Separately, we believe it would be timely for the board to form a special committee of independent directors whose purpose would be to communicate directly with shareholders. We are concerned that the board is getting filtered information and is not properly assessing shareholders' frustration with the current situation. It would be natural for incoming chair Colleen Moorehead and a subset of independent directors to communicate directly with shareholders, ask for their feedback and considering their views.

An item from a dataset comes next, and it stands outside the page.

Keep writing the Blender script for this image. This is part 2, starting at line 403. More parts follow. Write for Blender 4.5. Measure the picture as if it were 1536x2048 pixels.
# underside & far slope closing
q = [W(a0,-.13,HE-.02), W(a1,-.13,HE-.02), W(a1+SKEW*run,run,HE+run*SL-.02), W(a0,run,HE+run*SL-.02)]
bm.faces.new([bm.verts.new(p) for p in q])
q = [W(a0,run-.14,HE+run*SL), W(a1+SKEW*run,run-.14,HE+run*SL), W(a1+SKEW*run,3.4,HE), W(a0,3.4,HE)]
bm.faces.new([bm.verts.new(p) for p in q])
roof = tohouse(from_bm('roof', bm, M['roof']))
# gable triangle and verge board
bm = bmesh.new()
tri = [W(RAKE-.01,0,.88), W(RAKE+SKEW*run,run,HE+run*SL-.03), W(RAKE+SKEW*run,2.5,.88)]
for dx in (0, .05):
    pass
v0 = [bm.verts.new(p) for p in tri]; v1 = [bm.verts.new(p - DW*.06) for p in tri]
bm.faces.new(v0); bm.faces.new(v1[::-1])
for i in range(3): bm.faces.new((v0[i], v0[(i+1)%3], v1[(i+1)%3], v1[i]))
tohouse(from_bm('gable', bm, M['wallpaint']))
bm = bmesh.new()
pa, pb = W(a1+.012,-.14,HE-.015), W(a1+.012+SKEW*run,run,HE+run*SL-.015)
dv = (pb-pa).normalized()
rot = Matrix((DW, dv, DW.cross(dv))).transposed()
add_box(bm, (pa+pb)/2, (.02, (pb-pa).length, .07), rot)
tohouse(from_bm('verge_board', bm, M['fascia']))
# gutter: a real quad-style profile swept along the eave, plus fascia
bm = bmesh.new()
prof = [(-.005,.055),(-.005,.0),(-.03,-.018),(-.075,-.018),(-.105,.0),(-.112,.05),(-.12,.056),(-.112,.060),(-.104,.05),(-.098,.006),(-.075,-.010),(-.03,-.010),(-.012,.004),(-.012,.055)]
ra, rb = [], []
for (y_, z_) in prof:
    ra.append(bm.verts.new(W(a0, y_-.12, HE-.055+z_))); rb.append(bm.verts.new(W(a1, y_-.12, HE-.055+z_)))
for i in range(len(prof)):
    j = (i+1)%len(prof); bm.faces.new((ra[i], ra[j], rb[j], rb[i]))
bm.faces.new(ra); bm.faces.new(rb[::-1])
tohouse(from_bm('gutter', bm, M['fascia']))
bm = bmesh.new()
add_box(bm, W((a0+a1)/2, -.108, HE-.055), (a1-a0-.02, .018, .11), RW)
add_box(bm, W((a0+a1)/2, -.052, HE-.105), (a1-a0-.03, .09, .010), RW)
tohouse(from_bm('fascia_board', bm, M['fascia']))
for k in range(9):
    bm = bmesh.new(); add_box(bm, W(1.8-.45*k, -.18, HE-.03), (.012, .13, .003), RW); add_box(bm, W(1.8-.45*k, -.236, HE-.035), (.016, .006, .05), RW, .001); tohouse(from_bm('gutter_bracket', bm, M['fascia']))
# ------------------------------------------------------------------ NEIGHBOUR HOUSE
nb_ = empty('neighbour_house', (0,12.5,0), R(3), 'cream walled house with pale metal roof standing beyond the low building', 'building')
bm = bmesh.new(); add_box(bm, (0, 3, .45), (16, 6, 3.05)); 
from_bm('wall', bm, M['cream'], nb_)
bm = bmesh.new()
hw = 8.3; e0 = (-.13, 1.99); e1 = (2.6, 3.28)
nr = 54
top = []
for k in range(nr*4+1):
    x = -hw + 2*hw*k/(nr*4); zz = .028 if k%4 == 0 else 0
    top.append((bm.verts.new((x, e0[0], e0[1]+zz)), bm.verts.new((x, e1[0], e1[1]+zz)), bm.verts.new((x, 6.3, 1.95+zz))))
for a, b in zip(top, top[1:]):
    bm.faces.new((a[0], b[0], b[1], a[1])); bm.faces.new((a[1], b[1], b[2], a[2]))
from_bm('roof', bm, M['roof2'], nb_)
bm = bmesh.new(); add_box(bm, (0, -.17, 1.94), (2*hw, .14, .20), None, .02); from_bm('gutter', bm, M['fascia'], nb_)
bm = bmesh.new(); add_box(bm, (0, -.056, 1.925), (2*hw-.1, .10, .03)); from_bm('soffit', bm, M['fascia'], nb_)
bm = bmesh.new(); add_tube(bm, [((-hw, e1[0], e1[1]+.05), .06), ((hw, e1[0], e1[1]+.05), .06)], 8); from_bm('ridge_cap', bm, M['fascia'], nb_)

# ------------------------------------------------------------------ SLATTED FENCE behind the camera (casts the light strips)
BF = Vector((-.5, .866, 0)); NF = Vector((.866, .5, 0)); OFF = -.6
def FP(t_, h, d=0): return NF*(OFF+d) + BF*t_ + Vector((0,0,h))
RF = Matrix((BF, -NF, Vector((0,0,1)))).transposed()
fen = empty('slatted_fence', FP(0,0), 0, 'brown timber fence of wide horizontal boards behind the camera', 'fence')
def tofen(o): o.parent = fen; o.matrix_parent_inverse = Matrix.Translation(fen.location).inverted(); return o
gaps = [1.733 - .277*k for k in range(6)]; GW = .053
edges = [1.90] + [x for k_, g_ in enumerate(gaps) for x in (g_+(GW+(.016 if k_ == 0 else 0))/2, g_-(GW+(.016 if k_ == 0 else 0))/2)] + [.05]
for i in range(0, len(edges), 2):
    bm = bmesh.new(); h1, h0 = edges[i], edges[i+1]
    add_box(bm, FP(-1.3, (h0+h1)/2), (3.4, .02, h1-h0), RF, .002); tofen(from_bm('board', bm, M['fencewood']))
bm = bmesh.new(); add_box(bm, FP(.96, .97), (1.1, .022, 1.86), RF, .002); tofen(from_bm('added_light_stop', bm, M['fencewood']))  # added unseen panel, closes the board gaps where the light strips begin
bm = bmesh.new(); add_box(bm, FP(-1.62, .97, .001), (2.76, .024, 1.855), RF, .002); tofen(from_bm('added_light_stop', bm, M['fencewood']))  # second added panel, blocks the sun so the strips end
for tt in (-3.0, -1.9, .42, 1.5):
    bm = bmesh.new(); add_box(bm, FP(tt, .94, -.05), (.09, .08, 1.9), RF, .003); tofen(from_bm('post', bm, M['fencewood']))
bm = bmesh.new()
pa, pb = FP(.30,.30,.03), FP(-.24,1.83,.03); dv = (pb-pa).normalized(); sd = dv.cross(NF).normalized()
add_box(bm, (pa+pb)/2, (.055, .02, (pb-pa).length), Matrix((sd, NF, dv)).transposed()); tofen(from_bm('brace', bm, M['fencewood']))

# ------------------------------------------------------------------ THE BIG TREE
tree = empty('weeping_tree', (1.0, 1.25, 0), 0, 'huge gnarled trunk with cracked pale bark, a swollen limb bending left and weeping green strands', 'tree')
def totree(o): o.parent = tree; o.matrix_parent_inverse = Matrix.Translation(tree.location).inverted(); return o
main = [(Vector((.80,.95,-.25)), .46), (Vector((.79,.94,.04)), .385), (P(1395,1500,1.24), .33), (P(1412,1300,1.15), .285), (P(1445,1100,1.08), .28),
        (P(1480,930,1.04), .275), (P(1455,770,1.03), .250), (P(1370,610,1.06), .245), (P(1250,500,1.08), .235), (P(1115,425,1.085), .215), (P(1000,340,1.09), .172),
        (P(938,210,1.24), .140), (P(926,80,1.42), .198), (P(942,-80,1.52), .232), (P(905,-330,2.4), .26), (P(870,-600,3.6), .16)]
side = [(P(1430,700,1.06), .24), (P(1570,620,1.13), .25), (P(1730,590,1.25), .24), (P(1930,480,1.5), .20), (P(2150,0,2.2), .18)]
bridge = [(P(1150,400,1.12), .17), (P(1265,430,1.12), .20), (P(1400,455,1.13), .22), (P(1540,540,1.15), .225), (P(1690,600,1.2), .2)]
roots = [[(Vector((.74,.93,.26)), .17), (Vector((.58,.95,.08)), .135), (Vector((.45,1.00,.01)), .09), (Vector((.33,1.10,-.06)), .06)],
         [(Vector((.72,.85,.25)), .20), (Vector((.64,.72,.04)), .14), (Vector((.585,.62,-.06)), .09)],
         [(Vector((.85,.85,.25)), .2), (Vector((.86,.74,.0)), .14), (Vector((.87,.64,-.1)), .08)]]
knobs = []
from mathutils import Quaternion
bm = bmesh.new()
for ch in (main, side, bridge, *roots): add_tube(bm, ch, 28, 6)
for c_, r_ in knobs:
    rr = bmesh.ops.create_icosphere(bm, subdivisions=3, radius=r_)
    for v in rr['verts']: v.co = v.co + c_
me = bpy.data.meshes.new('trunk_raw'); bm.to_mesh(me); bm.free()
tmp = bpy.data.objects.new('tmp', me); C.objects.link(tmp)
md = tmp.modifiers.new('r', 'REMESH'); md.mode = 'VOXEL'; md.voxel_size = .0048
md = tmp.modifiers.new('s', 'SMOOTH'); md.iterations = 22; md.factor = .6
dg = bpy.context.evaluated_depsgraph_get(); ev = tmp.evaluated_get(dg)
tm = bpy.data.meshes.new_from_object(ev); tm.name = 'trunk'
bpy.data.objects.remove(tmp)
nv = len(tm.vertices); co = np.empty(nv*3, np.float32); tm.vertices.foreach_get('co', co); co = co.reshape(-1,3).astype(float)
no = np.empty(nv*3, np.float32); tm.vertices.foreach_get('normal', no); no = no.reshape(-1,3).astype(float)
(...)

We believe this exercise would be conducive to a constructive resolution with the board as it may help the board realize the futility of engaging in scorched-earth tactics such as the issuance of deeply undervalued shares.

Sincerely,

Arnaud Ajdler

Managing partner

About Engine Capital LP

Engine Capital is a value-oriented special situations fund that invests both actively and passively in companies undergoing change.

Notes:

  1. The company announced on March 29, 2024, that the special meeting is scheduled for Aug. 20, 2024.
  2. The prior base shelf prospectus expired 16 months ago in December, 2022.
  3. Intrinsic value calculation conservatively assumes 10 times LTM (last 12 months) EBITDA (earnings before interest, taxes, depreciation and amortization) multiple, 2025 EBITDA of $280-million, and $125-million of free cash flows generated in second-half 2024 and 2025.
  4. Only two sell-side analysts have updated their numbers since the recent refinancing: Canaccord Genuity and Scotiabank have target prices of $25 and $24 per share, respectively.
  5. Shareholder approval: Along the principles set out in the case of Re Eco Oro Minerals Corp., 2017 ONSEC 23, which established that actions taken by boards and management that affect materially the control of the listed issuer in the context of a proxy contest, should be shareholder approved prior to taking effect.